The commercial calculation in the LSE boardroom might be different if HKEX were bidding mostly in hard cash – but it’s not.

Then there are the regulatory and political hurdles. HKEX has owned and run the London Metal Exchange for seven years without causing problems but a takeover of the LSE is far more important. City regulators would demand water-tight protections around the UK assets and, since the LSE owns the Italian bourse in Milan, the EU will have a view on handing control to a Hong Kong operator that Beijing, one can assume, would never allow to be sold.

The approval process could take a year and the outcome would be uncertain. The Refinitiv deal, by contrast, is agreed and generates no political heat.

Attempting to whip up some enthusiasm, Charles Li, HKEX’s chief executive, rolled out the standard line about the bid being “a vote of confidence in the UK”. Thanks for that but the LSE, as opposed to the UK, is doing fine. Brexit hasn’t obviously interrupted progress and the share price has more than doubled since the collapse of the planned “merger of equals” with Deutsche Börse in 2017.

The LSE doesn’t need a deal that offers little upfront reward and has serious long-term risks. Just say no.

Mike Ashley faces direct intervention over audit

Henry Ford reputedly never bothered with auditors at the Ford Motor Company in the US a century ago. Unfortunately for Mike Ashley, the Companies Act in 21st-century Britain is more demanding. Sports Direct does not have a choice.

UK-listed companies must have their accounts audited, which means having an auditor. Sports Direct doesn’t have one after Grant Thornton’s formal resignation at Wednesday’s annual meeting of shareholders so best to get a move on.

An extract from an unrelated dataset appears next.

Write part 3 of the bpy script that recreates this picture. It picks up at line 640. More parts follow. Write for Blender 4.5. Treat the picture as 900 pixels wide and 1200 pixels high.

Indeed, the timetable for publishing on schedule Sports Direct’s half-year numbers, due in December, already looks tight. An incoming auditor needs time to understand the job, which is not straightforward in this case. The €674m (£605m) demand from the Belgian tax authorities is merely one of many complexities at Sports Direct. Last year’s baffling purchase of House of Fraser out of administration is another.

Ashley sounds determined to land a “Big Four” auditor as a matter of personal pride, even though all the main names are said to be resisting the honour.

If it comes to it, the business secretary (that’s Angela Leadsom this week) is allowed to intervene and volunteer somebody for the job. Such an outcome, you might think, would be a humiliation too far, even for Ashley – except he’s surprised us in the past.